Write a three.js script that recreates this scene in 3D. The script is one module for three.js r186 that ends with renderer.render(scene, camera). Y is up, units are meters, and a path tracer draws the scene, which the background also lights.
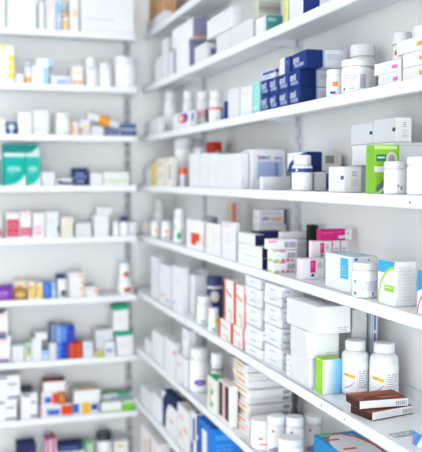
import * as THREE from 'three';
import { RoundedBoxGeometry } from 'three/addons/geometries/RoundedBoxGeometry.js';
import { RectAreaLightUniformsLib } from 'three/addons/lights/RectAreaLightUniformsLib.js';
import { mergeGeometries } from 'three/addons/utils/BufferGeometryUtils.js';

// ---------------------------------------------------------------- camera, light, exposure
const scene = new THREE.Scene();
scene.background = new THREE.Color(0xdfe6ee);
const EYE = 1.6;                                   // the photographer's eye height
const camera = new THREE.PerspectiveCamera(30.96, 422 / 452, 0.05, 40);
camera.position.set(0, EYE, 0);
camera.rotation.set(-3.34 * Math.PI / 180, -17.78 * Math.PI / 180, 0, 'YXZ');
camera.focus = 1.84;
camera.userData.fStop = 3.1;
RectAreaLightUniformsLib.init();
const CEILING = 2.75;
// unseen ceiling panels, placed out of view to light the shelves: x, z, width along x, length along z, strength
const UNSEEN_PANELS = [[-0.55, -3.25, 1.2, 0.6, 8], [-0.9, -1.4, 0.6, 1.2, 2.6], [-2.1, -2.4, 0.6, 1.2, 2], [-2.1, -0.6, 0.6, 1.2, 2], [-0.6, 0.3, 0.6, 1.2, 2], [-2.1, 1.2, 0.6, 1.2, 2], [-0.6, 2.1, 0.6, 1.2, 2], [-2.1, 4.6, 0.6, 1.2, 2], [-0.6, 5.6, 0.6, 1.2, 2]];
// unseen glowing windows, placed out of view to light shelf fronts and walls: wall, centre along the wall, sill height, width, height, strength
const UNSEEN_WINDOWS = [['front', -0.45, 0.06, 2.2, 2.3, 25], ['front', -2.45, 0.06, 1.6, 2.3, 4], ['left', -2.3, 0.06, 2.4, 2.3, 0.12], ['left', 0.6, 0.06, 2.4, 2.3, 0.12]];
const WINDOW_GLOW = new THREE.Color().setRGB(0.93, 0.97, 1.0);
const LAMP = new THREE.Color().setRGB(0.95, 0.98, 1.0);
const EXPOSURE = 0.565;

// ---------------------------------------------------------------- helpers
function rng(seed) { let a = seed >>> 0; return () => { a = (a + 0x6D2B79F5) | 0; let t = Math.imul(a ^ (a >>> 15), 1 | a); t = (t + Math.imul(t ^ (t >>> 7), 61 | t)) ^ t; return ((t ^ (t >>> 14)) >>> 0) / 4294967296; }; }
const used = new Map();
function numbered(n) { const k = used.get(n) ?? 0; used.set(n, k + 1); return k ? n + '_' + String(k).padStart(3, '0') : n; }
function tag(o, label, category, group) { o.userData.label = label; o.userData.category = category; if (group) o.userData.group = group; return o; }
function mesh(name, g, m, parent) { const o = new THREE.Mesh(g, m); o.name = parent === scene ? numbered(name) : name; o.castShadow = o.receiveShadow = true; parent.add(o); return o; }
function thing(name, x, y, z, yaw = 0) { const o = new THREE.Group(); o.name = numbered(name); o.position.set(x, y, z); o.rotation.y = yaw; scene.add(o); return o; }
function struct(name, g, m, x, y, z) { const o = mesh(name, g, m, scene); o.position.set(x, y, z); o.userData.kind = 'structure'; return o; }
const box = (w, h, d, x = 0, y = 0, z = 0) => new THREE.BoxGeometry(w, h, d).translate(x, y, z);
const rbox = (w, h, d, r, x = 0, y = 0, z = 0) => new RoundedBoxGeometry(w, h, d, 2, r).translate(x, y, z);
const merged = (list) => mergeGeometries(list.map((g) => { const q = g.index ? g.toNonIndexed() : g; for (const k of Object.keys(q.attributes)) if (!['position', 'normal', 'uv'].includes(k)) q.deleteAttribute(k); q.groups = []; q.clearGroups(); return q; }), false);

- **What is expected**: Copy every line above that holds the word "background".

- **Solution below**:
Write a three.js script that recreates this scene in 3D. The script is one module for three.js r186 that ends with renderer.render(scene, camera). Y is up, units are meters, and a path tracer draws the scene, which the background also lights.
scene.background = new THREE.Color(0xdfe6ee);